>>
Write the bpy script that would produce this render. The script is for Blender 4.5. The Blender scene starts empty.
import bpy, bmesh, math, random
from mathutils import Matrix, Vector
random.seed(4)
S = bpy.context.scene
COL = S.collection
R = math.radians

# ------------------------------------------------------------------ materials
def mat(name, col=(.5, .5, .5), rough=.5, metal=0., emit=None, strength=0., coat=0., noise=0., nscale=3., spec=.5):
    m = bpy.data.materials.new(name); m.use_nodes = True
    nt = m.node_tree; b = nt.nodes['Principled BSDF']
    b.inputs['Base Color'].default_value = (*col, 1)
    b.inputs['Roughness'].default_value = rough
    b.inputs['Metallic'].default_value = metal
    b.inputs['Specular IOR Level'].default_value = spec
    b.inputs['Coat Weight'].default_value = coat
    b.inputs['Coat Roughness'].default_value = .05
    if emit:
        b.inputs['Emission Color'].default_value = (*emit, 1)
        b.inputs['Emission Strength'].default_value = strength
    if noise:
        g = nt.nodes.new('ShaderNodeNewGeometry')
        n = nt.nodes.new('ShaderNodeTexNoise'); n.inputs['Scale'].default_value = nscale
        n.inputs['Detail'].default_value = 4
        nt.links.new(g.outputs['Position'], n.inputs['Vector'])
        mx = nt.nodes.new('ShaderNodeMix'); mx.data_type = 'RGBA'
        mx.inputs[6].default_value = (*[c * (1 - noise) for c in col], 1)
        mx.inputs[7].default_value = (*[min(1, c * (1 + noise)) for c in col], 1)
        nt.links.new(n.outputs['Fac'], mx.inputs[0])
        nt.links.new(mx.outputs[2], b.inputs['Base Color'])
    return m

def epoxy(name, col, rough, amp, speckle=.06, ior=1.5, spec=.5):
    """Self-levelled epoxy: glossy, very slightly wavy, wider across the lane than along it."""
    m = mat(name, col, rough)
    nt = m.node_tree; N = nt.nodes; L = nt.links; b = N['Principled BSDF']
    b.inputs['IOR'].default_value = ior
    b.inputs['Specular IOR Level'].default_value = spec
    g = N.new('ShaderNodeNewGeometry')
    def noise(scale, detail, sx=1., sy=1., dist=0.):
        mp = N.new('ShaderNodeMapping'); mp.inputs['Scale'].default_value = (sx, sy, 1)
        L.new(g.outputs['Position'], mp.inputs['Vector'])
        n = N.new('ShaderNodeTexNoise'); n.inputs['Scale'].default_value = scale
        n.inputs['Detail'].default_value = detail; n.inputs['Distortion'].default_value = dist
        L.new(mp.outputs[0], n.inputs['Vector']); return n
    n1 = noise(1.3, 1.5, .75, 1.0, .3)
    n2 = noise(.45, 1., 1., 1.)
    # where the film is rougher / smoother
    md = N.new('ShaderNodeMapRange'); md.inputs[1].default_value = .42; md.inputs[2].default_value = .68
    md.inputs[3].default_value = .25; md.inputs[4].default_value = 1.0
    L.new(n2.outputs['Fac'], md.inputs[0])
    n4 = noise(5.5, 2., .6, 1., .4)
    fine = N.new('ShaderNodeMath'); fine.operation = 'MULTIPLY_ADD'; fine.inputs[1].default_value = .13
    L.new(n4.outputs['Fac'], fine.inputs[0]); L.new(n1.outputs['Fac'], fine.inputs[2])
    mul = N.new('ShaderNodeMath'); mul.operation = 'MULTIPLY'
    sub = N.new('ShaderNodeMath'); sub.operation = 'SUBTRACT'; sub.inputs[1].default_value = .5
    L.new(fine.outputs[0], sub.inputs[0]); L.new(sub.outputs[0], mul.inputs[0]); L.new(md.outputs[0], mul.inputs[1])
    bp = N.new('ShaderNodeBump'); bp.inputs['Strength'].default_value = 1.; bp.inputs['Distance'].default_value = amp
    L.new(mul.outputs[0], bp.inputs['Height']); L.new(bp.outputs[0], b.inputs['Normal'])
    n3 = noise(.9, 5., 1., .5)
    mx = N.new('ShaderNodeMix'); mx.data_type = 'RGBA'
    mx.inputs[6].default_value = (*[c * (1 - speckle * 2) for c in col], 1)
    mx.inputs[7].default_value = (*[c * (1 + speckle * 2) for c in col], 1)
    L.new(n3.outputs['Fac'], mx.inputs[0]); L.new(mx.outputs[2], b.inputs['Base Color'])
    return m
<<
__YOUR GOAL__
Can you write out the lines above, from the first one through the one containing "R = math.radians", exactly as they appear and nothing more?

__EXERCISE RESPONSE__
Write the bpy script that would produce this render. The script is for Blender 4.5. The Blender scene starts empty.
import bpy, bmesh, math, random
from mathutils import Matrix, Vector
random.seed(4)
S = bpy.context.scene
COL = S.collection
R = math.radians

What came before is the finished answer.